小学生~高校生までを対象としたデイケアサービスであるが、一般的に生理が始まるのは10歳前後と言われている。私はそれを実態を伴う体験として知識を得たわけではないから、子どもが生理の場面に出くわした時に正しく介助を行う事が出来ない可能性が高い。
私は女性である以前に介護サービスを行う職員であるから、適切な処置を行える人がその場に立ち会うに相応しいはずだ、と考えてトイレ介助を辞退することにした。

子どもが好きというのは必ず子どもに伝わる。
初めは私に興味も関心もなく一人でずっと遊んでいたり、呼びかけにも応じない子がたくさんいた。
毎日会うわけでもないし、施設で小一時間ほど一緒に過ごすだけの存在だ。ましてや初対面に近ければ警戒するのも当然の話だ。障がいを持つとなるとより顕著になる。言葉でのコミュニケーションが難しかったり、感情表現が苦手な子が利用する施設なのだから。
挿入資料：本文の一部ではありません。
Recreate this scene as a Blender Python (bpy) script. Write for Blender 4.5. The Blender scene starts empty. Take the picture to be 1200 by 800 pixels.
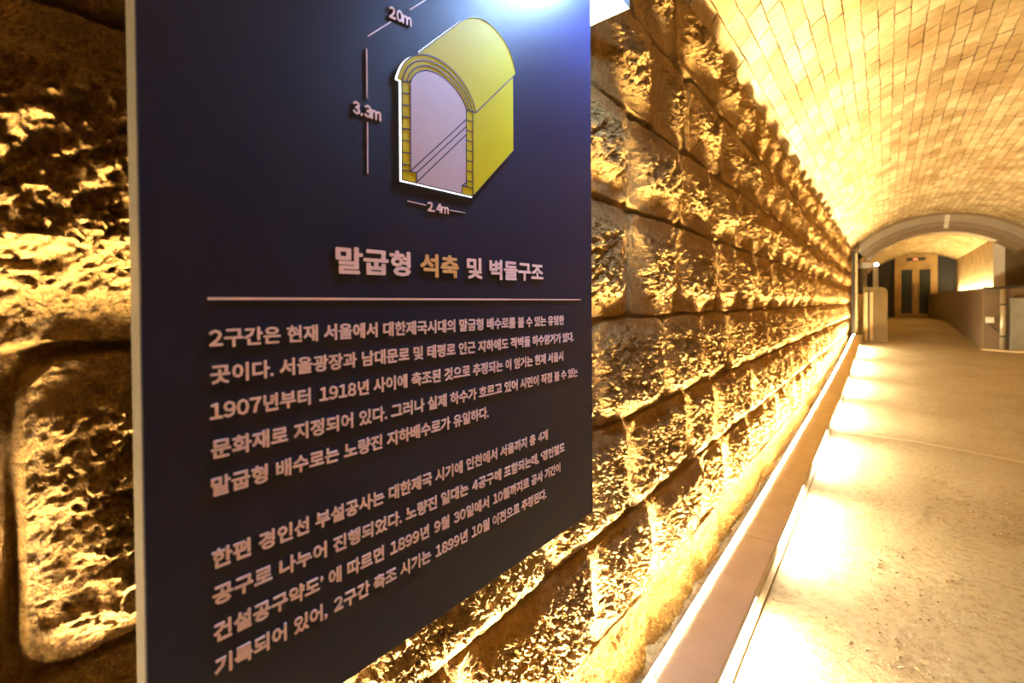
import bpy, bmesh, math, random
import numpy as np
from mathutils import Vector, Matrix
random.seed(7); rng = np.random.default_rng(7)
S = bpy.context.scene
COL = S.collection

# ------------------------------------------------------------------ camera, world, exposure
EYE = 1.35
THETA = 0.687622; PITCH = 0.012; ROLL = 0.007
fwd = Vector((-math.sin(THETA)*math.cos(PITCH), math.cos(THETA)*math.cos(PITCH), -math.sin(PITCH)))
rgt = Vector((math.cos(THETA), math.sin(THETA), 0)); upv = rgt.cross(fwd)
r2 = rgt*math.cos(ROLL) - upv*math.sin(ROLL); u2 = upv*math.cos(ROLL) + rgt*math.sin(ROLL)
cd = bpy.data.cameras.new('camera'); cam = bpy.data.objects.new('camera', cd); COL.objects.link(cam)
M = Matrix((r2, u2, -fwd)).transposed().to_4x4(); M.translation = (0, 0, EYE)
cam.matrix_world = M
cd.lens = 16.0; cd.sensor_width = 36.0; cd.shift_y = -37.53/1200.0; cd.clip_start = 0.02
cd.dof.use_dof = True; cd.dof.focus_distance = 0.95; cd.dof.aperture_fstop = 3.6
S.camera = cam
S.view_settings.view_transform = 'Standard'; S.view_settings.look = 'None'
S.view_settings.gamma = 1.0; S.view_settings.use_curve_mapping = False
S.view_settings.exposure = 0.0
S.cycles.use_denoising = True
S.cycles.max_bounces = 10; S.cycles.diffuse_bounces = 6
S.cycles.sample_clamp_indirect = 6.0
W = bpy.data.worlds.new('world'); S.world = W; W.use_nodes = True
W.node_tree.nodes['Background'].inputs[0].default_value = (1.0, 0.72, 0.38, 1)
W.node_tree.nodes['Background'].inputs[1].default_value = 0.02

WASH_W = 84.0         # watts per metre of the upward beam of the left strip
STRIP_L = 800.0       # wall-washer strip radiance, left curb
STRIP_R = 185.0
STEP_L = 420.0        # step light radiance
WARM = (1.0, 0.76, 0.42)
WARM_STEP = (1.0, 0.79, 0.46)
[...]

それでも子どもが退屈しないように、また危険が無いようにサービスを施すのが介護の仕事だ。毎日飽きずに同じように、「あなたの事に興味があるのよ、あなたが心配だよ」の精神で関りを持ってみると、どんな子であってもいつか何らかの反応が返ってくる。
幸運なことに、今のところとても良い反応が貰えている。私を見ると飛びついてくれる子も出てきた。私が送迎の車に迎えに行かないと車から降りようとしない子もいる。もちろん、大して変わらずという子もいるのだが。
人と関わるために最も必要なものは興味だと言い続けてきたが、一つ実例が出来たなあと思った。

まだまだたくさん書きたいことも書けることもあるけれど、取り敢えずこんなところで。また気が向いた時にお会いしましょう。